This chapter isn't about what you can do to help, more so knowing that is's happening. As someone close to me once said: "Forgetting about it is letting it happen again."
This story begins on November 4, 1988. It is on this date, forty three years after the end of the Holocaust that U.S. President Ronald Reagan will sign the UN Convention on the Prevention and Punishment of Genocide.
In the country of Sudan, in the western region there is a place called Darfur. Darfur is currently the most violent place in the world. It is home to a tribe called the Janjaweed. The Janjaweed are some of the most ruthless killers you will hopefully never encounter. They are a band of killers made up almost entirely of children.
These are children that were taken from the tribes they slaughtered. Janjaweed literally translates to “devils on horseback.” As the people heard the hooves thundering toward them it instilled a terror so huge. Besides the children taken for their own purposes only one person is allowed to live and go free. It was through that one person that the fear was spread. Word of slaughtered children, gang raped women and children, and burnt homes spreads like wildfire. Everyone knows and fears the name Janjaweed.
There was a young European family, who had decided to vacation in Africa. One day they ventured a little too close to the Janjaweed's territory. They were taken. For a period of six years abuse and violence was all she knew. Killing became a second nature. As natural as breathing. When the U.S. peacekeepers stumbled upon her she was so devoid of life, so cold. Her eyes closely resembled those of a sharks'. Black. She had been trained with a machete. There is a reason for that. When you use a gun you are far away from the person you are hurting. With a weapon that you hold in your hand, you have to see the light leave their eyes as you kill them. She had killed! She was also eight years old when she was taken. No longer the hunted, now the hunter.

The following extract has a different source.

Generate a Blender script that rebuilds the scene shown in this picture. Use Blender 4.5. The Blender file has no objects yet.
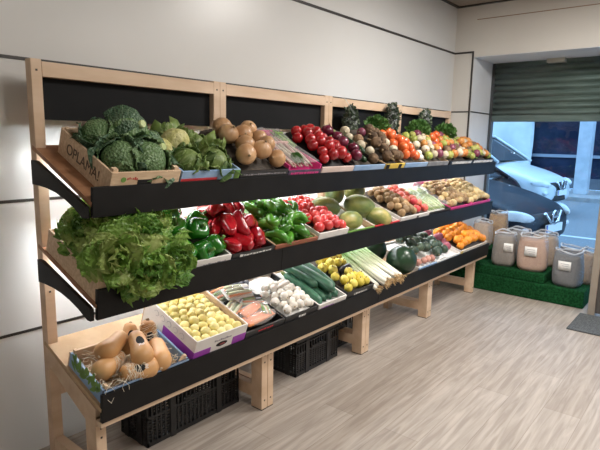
import bpy, bmesh, math, random
from mathutils import Vector, Matrix, Euler, noise
PI = math.pi
R = math.radians
rnd = random.Random(7)
SC = bpy.context.scene
COL = SC.collection

# ------------------------------------------------------------------ materials
def nodes(name):
    m = bpy.data.materials.new(name); m.use_nodes = True
    nt = m.node_tree
    return m, nt, nt.nodes, nt.links, nt.nodes['Principled BSDF']

MATS = {}
def pm(name, c1, c2=None, scale=12, rough=.5, bump=0, bscale=None, vary=0, coat=0, metal=0, lo=.4, hi=.65,
       c3=None, stretch=(1, 1, 1), sub=0, spec=.5, alpha=1, detail=4):
    """procedural colour: noise between two (three) colours, per-object variation, noise bump"""
    if name in MATS: return MATS[name]
    m, nt, N, L, b = nodes(name)
    c2 = c2 or c1
    tc = N.new('ShaderNodeTexCoord'); mp = N.new('ShaderNodeMapping'); mp.inputs['Scale'].default_value = stretch
    L.new(tc.outputs['Object'], mp.inputs['Vector'])
    oi = N.new('ShaderNodeObjectInfo')
    ad = N.new('ShaderNodeVectorMath'); ad.operation = 'MULTIPLY_ADD'
    ad.inputs[1].default_value = (1, 1, 1)
    cb = N.new('ShaderNodeCombineXYZ')
    ml = N.new('ShaderNodeMath'); ml.operation = 'MULTIPLY'; ml.inputs[1].default_value = 9.0 if vary else 0
    L.new(oi.outputs['Random'], ml.inputs[0]); L.new(ml.outputs[0], cb.inputs[0]); L.new(ml.outputs[0], cb.inputs[2])
    L.new(mp.outputs[0], ad.inputs[0]); L.new(cb.outputs[0], ad.inputs[2])
    n = N.new('ShaderNodeTexNoise'); n.inputs['Scale'].default_value = scale; n.inputs['Detail'].default_value = detail
    L.new(ad.outputs[0], n.inputs['Vector'])
    r = N.new('ShaderNodeValToRGB'); e = r.color_ramp.elements
    e[0].position = lo; e[0].color = (*c1, 1); e[1].position = hi; e[1].color = (*c2, 1)
    if c3: q = e.new(min(.99, hi + .12)); q.color = (*c3, 1)
    L.new(n.outputs['Fac'], r.inputs[0])
    out = r.outputs[0]
    if vary:
        h = N.new('ShaderNodeHueSaturation')
        mr = N.new('ShaderNodeMapRange'); mr.inputs[3].default_value = 1 - vary; mr.inputs[4].default_value = 1 + vary
        L.new(oi.outputs['Random'], mr.inputs[0]); L.new(mr.outputs[0], h.inputs['Value'])
        L.new(out, h.inputs['Color']); out = h.outputs[0]
    L.new(out, b.inputs['Base Color'])
    b.inputs['Roughness'].default_value = rough; b.inputs['Metallic'].default_value = metal
    b.inputs['Coat Weight'].default_value = coat; b.inputs['Coat Roughness'].default_value = .12
    b.inputs['Specular IOR Level'].default_value = spec
    if sub:
        b.inputs['Subsurface Weight'].default_value = sub; b.inputs['Subsurface Radius'].default_value = (.02, .01, .006)
    if alpha < 1: b.inputs['Alpha'].default_value = alpha
    if bump:
        n2 = N.new('ShaderNodeTexNoise'); n2.inputs['Scale'].default_value = bscale or scale * 3
        L.new(ad.outputs[0], n2.inputs['Vector'])
        bp = N.new('ShaderNodeBump'); bp.inputs['Strength'].default_value = bump; bp.inputs['Distance'].default_value = .01
        L.new(n2.outputs['Fac'], bp.inputs['Height']); L.new(bp.outputs[0], b.inputs['Normal'])
    MATS[name] = m
    return m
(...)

You might be asking yourself: "Why?" Simply because these people were not Janjaweed. They belonged to the "wrong" tribe. This, however much the U.S. would like to believe otherwise, is a genocide. The U.S. refuses to call it so. If we call it a genocide by the Convention signed by Reagan, we would have to do something.
I am in no way saying we should drop everything and rush into Darfur. Let's imagine for a moment you are in the army. Your commanding officer has just told we are going to Darfur. We are fighting and essentially killing these people. You nod and say: "O.K." But when you are actually there, and you are looking into the eyes of the child you are about to kill you see a son. A daughter. A cousin. A neighbor. A sibling. No one should ever have to be in that position. The problem is to the children you are the threat. You are the ones they must kill. I am however saying we should call it what it is, because like it or not this is the way of the world.
For twenty years this has been happening. Twenty years of people asking, crying, pleading for help. But can we? Can we kill a child that has nothing child-like about him?